### Task objective
Copy out every line that contains "script".

Items from a data source:

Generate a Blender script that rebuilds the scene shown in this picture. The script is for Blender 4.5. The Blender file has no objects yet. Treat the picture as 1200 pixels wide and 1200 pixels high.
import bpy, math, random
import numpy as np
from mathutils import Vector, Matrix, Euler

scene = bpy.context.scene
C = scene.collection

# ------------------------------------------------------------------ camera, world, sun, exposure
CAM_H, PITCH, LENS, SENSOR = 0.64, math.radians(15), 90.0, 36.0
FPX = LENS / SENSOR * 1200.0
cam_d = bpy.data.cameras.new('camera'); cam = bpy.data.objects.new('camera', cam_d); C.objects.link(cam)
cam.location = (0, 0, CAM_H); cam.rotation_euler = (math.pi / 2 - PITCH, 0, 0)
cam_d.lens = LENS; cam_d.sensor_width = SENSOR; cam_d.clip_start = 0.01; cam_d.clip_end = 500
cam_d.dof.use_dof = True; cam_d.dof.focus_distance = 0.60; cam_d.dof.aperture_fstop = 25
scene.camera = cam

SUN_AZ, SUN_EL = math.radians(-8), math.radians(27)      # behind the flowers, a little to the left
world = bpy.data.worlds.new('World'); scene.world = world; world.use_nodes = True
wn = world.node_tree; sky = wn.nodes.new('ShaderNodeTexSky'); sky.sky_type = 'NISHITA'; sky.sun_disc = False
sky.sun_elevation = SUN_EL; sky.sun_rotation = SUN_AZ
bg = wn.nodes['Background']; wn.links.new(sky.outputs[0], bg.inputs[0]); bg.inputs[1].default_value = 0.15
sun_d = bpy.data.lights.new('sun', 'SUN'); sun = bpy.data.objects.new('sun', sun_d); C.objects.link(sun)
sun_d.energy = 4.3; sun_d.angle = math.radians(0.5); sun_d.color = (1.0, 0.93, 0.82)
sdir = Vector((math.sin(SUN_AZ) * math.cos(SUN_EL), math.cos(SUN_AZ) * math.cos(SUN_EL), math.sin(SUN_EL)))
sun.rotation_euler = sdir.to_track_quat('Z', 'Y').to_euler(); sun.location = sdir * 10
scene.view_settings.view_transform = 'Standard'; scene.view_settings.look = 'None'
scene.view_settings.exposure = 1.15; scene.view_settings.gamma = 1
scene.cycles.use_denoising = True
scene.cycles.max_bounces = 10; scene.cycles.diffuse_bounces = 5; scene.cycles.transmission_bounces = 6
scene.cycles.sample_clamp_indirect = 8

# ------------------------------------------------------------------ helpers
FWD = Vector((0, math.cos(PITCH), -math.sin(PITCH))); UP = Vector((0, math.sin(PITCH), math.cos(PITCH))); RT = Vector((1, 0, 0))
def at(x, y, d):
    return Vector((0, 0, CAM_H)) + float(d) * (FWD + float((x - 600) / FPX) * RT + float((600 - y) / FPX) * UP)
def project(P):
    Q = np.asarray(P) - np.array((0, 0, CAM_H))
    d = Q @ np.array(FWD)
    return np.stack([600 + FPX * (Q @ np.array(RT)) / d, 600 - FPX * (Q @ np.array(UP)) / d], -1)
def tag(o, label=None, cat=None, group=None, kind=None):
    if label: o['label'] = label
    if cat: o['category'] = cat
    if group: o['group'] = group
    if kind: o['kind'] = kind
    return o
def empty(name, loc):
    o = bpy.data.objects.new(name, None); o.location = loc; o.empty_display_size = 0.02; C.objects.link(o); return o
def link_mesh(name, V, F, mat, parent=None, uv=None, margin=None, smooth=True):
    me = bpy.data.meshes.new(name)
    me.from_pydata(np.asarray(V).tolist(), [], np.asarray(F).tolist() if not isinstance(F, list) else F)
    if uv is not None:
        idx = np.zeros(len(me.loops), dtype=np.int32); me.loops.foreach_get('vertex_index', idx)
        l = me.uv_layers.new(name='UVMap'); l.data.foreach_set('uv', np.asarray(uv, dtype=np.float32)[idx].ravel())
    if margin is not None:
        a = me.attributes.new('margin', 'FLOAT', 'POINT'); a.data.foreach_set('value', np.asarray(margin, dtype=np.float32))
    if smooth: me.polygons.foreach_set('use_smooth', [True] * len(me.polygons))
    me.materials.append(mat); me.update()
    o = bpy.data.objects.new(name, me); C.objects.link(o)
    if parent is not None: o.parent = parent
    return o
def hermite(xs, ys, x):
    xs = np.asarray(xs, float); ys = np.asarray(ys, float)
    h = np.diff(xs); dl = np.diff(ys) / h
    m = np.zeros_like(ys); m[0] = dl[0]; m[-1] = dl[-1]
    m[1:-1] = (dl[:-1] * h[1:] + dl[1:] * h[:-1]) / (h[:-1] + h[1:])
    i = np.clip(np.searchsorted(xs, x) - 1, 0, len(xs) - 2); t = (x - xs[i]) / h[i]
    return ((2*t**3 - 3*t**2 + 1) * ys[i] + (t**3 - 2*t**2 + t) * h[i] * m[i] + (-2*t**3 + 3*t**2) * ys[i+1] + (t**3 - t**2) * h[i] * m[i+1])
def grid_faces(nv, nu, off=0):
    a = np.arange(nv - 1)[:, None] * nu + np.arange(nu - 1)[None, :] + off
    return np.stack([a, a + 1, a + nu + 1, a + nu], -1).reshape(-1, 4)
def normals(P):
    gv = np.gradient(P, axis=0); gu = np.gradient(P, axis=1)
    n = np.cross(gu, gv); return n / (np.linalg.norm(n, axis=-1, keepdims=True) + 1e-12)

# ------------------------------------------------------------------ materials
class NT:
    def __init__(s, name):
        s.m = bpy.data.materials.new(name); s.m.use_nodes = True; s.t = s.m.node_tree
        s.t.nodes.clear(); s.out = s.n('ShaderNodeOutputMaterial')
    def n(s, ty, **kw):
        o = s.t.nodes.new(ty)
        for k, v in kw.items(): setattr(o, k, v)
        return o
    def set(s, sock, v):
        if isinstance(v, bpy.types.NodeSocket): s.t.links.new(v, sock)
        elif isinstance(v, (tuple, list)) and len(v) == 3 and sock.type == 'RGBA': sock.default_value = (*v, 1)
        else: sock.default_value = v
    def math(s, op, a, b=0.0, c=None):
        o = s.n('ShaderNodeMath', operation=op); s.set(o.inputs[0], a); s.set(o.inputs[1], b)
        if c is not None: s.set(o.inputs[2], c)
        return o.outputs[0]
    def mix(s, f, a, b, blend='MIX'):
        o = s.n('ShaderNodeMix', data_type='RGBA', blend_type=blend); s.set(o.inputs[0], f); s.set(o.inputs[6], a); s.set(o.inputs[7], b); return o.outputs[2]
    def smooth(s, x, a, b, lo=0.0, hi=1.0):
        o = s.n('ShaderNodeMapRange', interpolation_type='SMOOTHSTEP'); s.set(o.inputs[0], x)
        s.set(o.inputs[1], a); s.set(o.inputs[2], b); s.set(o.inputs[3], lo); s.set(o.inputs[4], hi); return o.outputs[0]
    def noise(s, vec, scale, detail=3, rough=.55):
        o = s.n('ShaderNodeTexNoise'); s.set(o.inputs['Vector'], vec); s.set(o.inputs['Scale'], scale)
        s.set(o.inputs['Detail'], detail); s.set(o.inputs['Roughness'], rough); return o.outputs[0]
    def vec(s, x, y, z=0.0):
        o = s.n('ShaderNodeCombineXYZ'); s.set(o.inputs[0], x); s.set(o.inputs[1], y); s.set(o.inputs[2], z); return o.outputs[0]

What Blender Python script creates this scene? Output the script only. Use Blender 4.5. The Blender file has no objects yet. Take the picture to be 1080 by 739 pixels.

### Worked answer
Generate a Blender script that rebuilds the scene shown in this picture. The script is for Blender 4.5. The Blender file has no objects yet. Treat the picture as 1200 pixels wide and 1200 pixels high.
What Blender Python script creates this scene? Output the script only. Use Blender 4.5. The Blender file has no objects yet. Take the picture to be 1080 by 739 pixels.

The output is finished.